Grotelüschen kommt tatsächlich in einer für die niedersächsische Geflügelwirtschaft entscheidenden Zeit zurück nach Niedersachsen: Weil die Branche trotz einer Sättigung des inländischen Marktes nach Expansion strebt, das westniedersächsische Stammland der Brütereien und Mastbetriebe aber kaum noch Kapazitäten hat, steht die Erschließung des Ostens an - gefordert von der Agrarlobby, befördert mit Subventionen von der Landesregierung, wie die Grünen-Vorsitzende Stefanie Henneke beobachtet hat. In Grotelüschens Nominierung sieht sie die "Kapitulation Wulffs vor der Agrarlobby und eine Katastrophe für die bäuerliche Landwirtschaft".

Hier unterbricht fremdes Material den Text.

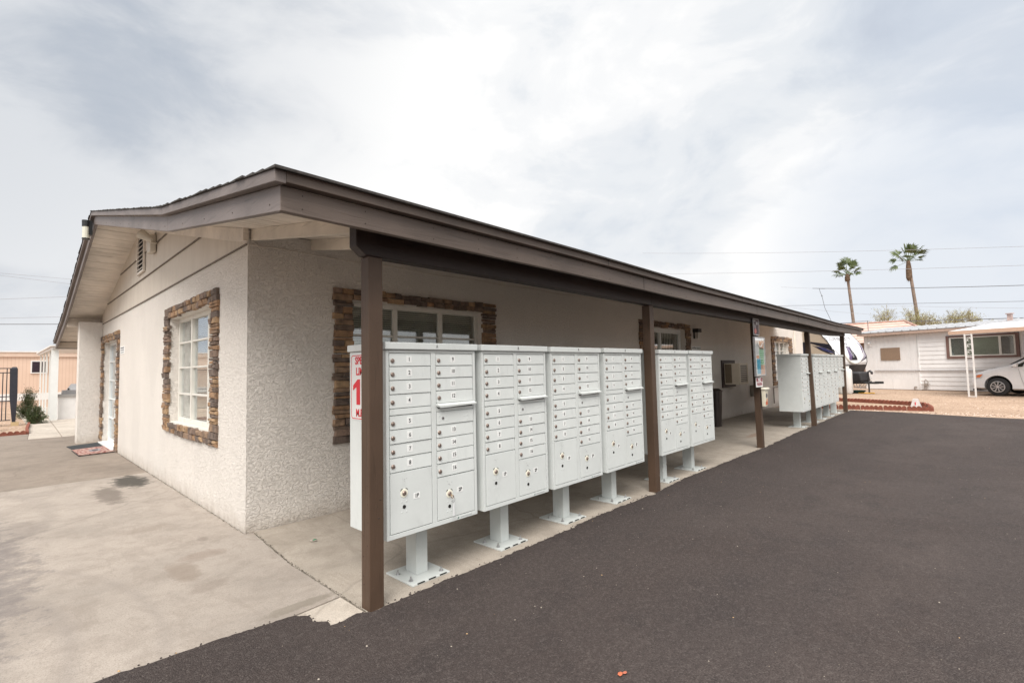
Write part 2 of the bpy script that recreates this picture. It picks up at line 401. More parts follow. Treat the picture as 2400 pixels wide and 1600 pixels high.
# concrete: two big slabs in front of the gable wall, the porch slab, the pale chip at its corner
DK = (.115, .095, .075)
st_near = [((-.30, 3.70), (.24, .62), .95, (.055, .050, .043)), ((-.62, 2.95), (.16, .75), .7, (.12, .10, .085)), ((-.60, -.55), (.11, .30), .45, (.20, .155, .12)),
           ((-.42, -.3), (.2, .13), .4, (.19, .14, .11)), ((-.30, .15), (.05, .09), .5, (.17, .14, .12)), ((-.55, -1.0), (.16, .12), .35, (.18, .145, .12)), ((-.62, .9), (.3, .12), .3, (.2, .16, .13)),
           ((-2.0, .4), (.75, 2.6), .6, (.12, .106, .108)), ((-1.45, 1.8), (.25, .5), .3, (.15, .13, .12)), ((-.25, -1.76), (.3, .06), .55, (.16, .14, .11))]
slabA = concrete('concrete_apron', (.372, .328, .288), st_near, .5, .8, [(-3.6, -1.2, [(2.05, .10, .5), (2.36, .08, .55), (2.75, .05, .4), (1.6, .25, .45)]), (-4.2, 2.6, [(2.6, .16, .4), (3.05, .12, .35)])])
slabB = concrete('concrete_back', (.262, .220, .184), [((-.5, 5.6), (.25, 1.0), .35, (.16, .13, .105)), ((-.45, 7.6), (.3, .9), .3, (.17, .14, .115))], .35)
slabC = concrete('concrete_porch', (.385, .34, .29), [((.35, -1.0), (.2, .16), .25, (.2, .165, .135)), ((.2, -.45), (.3, .3), .3, (.22, .185, .15)), ((6.5, -1.3), (.5, .3), .25, (.2, .16, .13)), ((9, -1.6), (.5, .12), .5, (.25, .15, .10))], .30)
slabD = concrete('concrete_walkway', (.50, .445, .385), [], .2)
def slab(name, poly, z, m, label, th=.12):
    g = MB(); g.prism([(x, y, z - th) for x, y in poly], (0, 0, th)); return tag(g.build(name, m, bevel=.004), kind='structure', label=label)
jl = jag([(-.008, -2.25), (-.008, -1.0), (.066, -.045)], .05, .004, 9)
slab('concrete_pavement', [(-9, -2.0), (-9, 4.52), (-.006, 4.28), (-.006, -.03)] + [(.056, -.03)] + [(x - .010, y) for x, y in jl[::-1]][:-8] + [(-.02, -1.84), (-.40, -1.87), (-.4, -2.0)], 0, slabA, 'worn grey concrete in front of the gable wall')
slab('concrete_pavement', [(-9, 4.535), (-9, 13.55), (-1.06, 13.35), (-1.12, 11.76), (.0, 11.62), (-.006, 4.295)], 0, slabB, 'browner concrete towards the side door')
slab('porch_slab', [(x, y) for x, y in jl] + [(.07, -.005), (15.95, -.005), (15.95, -2.25)], 0, slabC, 'concrete porch slab under the mailboxes')
slab('concrete_patch', [(-.395, -1.885), (-.02, -1.855), (-.015, -2.3), (-.395, -2.3)], .001, slabD, 'pale concrete patch at the foot of the first post')
slab('path', [(-1.115, 11.77), (-.515, 11.70), (-.375, 20.2), (-.40, 30), (-1.2, 30), (-.985, 16.8), (-1.05, 13.4)], .004, slabD, 'pale side path')
slab('path', [(-.50, 11.70), (2.5, 11.6), (2.5, 30), (-.36, 30), (-.36, 20.2)], .004, slabD, 'pale path along the back yard')
# dark grit and weeds in the joint
g = MB(); rr = random.Random(21)
for i in range(420):
    t = rr.random(); y = -2.15 + t * 2.1; x = -.008 + (max(0, y + 1.0) / .955) * .074 + rr.gauss(0, .005); s = rr.uniform(.001, .0045)
    g.add([(x - s, y - s, .001), (x + s, y - s * .6, .001), (x + s * .4, y + s, .001), (x, y, .001 + s)], [(0, 1, 3), (1, 2, 3), (2, 0, 3)])
for i in range(700):
    t = rr.random(); y = rr.uniform(0, 7.1); x = -.004 - abs(rr.gauss(0, .010)); s = rr.uniform(.001, .005)
    g.add([(x - s, y - s, .001), (x + s, y - s * .6, .001), (x + s * .4, y + s, .001), (x, y, .001 + s)], [(0, 1, 3), (1, 2, 3), (2, 0, 3)])
tag(g.build('joint_grit', simple('joint_dirt', (.07, .06, .045), .95, .4, 30)), kind='stuff', label='dark grit in the slab joint and along the wall foot')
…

Lob für Grotelüschen kam gestern vor allem von ihren CDU-Mitstreitern, die zugleich verrieten, wie sehr sie auf die Expertise der neuen Ministerin aus der Welt der Fleischproduktion setzen. Der Vorsitzende der CDU-Fraktion im Oldenburger Kreistag, dem Grotelüschen seit 2006 angehört, Hans Hubmann, etwa sieht in Grotelüschens Berufung "tolle Chancen". Das Oldenburger Land sei "der ländliche Raum schlechthin, die größte Lebensmittelproduktionsstätte Deutschlands". Der CDU-Kreisvorsitzende Ansgar Focke sieht es ähnlich, zumal Niedersachsen das "Agrarland Nummer eins" bleiben wolle.

Mit Grotelüschen sollte dem nichts im Wege stehen: "Mit ihr kann die Agrarlobby noch ungenierter arbeiten", sagt Eckard Wendt von der Arbeitsgemeinschaft für artgerechte Nutztierhaltung.